In the 1890s a political movement swept through Alabama that challenged the dominant Democratic party and gave hope that Alabama's poorest people, white and black, might gain the power they needed to achieve a better life. Initially a farmers' movement, its goal was to insure farmers their independence from elites who controlled the nation's economic and political system, but it was more than just an agrarian uprising.

Between 1885 and 1890 farmers in southern and western states joined the national Farmers' Alliance, which pledged to help them recover from an agricultural depression that had settled over rural America. Alliance leaders, who garnered 125,000 Alabama members, argued that farmers needed help from government programs designed to raise farm prices and make credit more readily available in rural areas. To achieve its aims the Alliance had to elect politicians favorable to its cause, and, in Alabama, they needed the blessing of the Democratic party.

Republicans were hated in the South because of their actions during Reconstruction. Thus, every Alabama state official elected between 1874 and 1892 was a Democrat, and it was practically impossible for other parties to win. When Alliance leader Reuben F. Kolb sought the 1890 Democratic nomination for governor, the wealthy Black Belt planters and urban industrialists who controlled the state Democratic convention used unfair tactics to defeat him. These events led Alliance sympathizers to create the Jeffersonian Democratic party in 1892, and they nominated Kolb to run for governor against Democratic nominee Thomas Goode Jones.

A national organization, formally named the People's party, but widely known as the Populist party, had already been formed by Alliance leaders from other states. Many Alabamians joined it. People's Party members and Jeffersonian Democrats who united to support Kolb and other candidates for state and local offices were referred to simply as "Populists." Republicans, who wanted to defeat Democrats, endorsed this upstart coalition.

Populist support for radical economic remedies and greater democracy in the political system appealed not only to farmers, but to north Alabama coal miners, and to blacks. When Populists broke with tradition and publicly asked for black support they created the gravest threat to the Democrats' power since Reconstruction. Democrats told whites that if Populists won blacks would take over the state, but they made sure that votes cast by blacks went to their party. Historians believe Kolb actually got more votes, but Black Belt Democrats stuffed ballot boxes and stole the votes of blacks to insure a Democratic victory. Jones was declared the winner, and when Populists tried again in 1894, Democrats employed the same tactics with success. Populists protested the voter fraud, but Democratic election officials ignored the protests. Alabama's Populists nominated another ticket in 1896, but a split in their national party impaired their efforts, and they lost again. It was their last serious challenge to Democratic party power in Alabama.

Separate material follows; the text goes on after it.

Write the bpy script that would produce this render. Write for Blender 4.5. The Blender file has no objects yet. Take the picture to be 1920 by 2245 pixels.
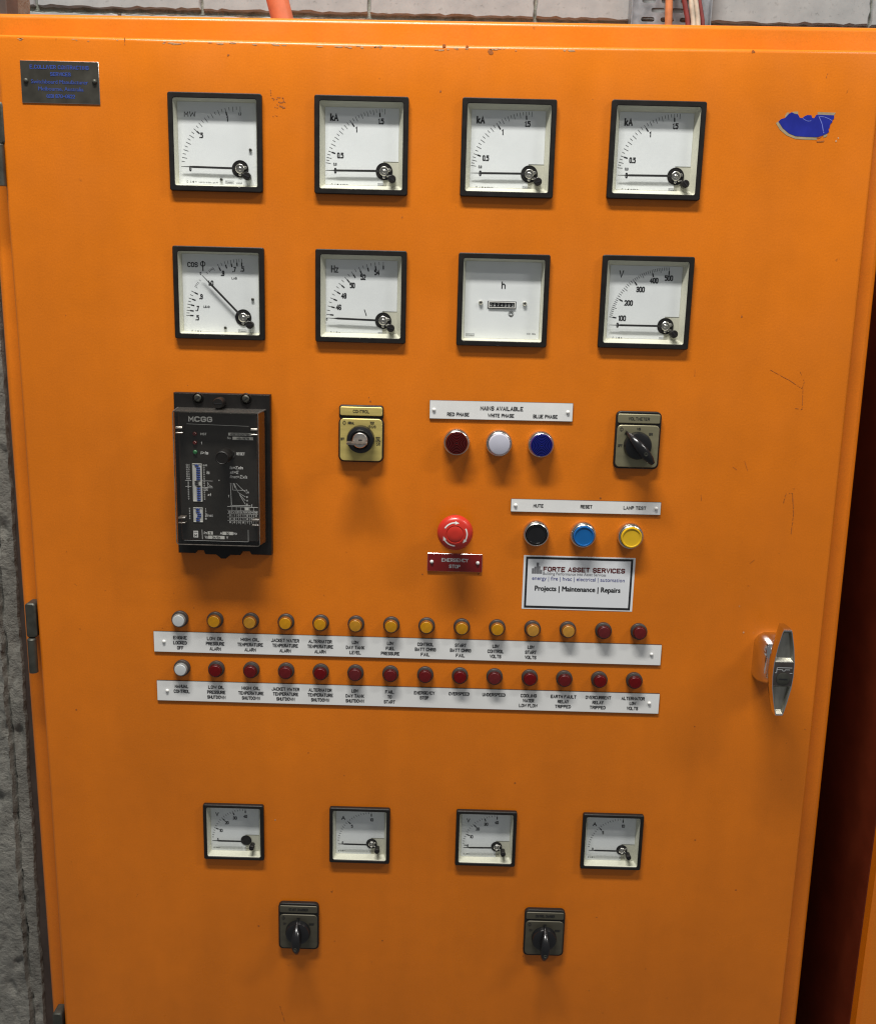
import bpy, bmesh, math, random
from mathutils import Matrix, Vector, noise
random.seed(7)
S = bpy.context.scene
COL = S.collection
H = 1.45                                   # height of the camera above the floor
# ------------------------------------------------------------------ camera
cam_d = bpy.data.cameras.new("camera"); cam = bpy.data.objects.new("camera", cam_d); COL.objects.link(cam)
Rc = Matrix(((0.99962603, -0.02674101, 0.00572175), (0.01129317, 0.21311874, -0.97696104), (0.02490552, 0.97666029, 0.21334103)))
cam.matrix_world = Matrix.Translation((0, -1.06857, H)) @ Rc.to_4x4()
cam_d.sensor_fit = 'HORIZONTAL'; cam_d.sensor_width = 36; cam_d.lens = 36 * 2158.82 / 1920
cam_d.clip_start = .02; cam_d.clip_end = 50
S.camera = cam
S.cycles.filter_width = 1.2
# ------------------------------------------------------------------ light
S.view_settings.view_transform = 'Standard'; S.view_settings.look = 'None'
S.view_settings.exposure = 0; S.view_settings.gamma = 1
w = bpy.data.worlds.new("World"); S.world = w; w.use_nodes = True
bg = w.node_tree.nodes['Background']; bg.inputs[0].default_value = (.95, .97, 1, 1); bg.inputs[1].default_value = .165
def lamp(name, x, y, z, lx, ly, P, col, rx=0, rz=0):
    d = bpy.data.lights.new(name, 'AREA'); d.shape = 'RECTANGLE'; d.size = lx; d.size_y = ly; d.energy = P; d.color = col
    o = bpy.data.objects.new(name, d); COL.objects.link(o); o.location = (x, y, z); o.rotation_euler = (math.radians(rx), 0, math.radians(rz))
lamp("tube_lamp", -.30, -.80, H + 2.05, 1.2, .16, 91, (1, .975, .93), rx=9)
lamp("tube_lamp", 2.0, -.95, H + 1.55, 1.0, .10, 26, (1, .975, .93), rx=14)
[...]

Despite their defeats, Alabama's Populists were not a total failure. They elected more than a third of the state legislature, two U.S. congressmen, and many county officials. Thousands of Alabamians were brought into the political process because of this exciting political uprising. In north Alabama, candidates still ran successfully for local office as Populists between 1900 and 1910. The movement also raised the possibility that blacks and whites might form a biracial coalition that could have had positive effects on future race relations in the state.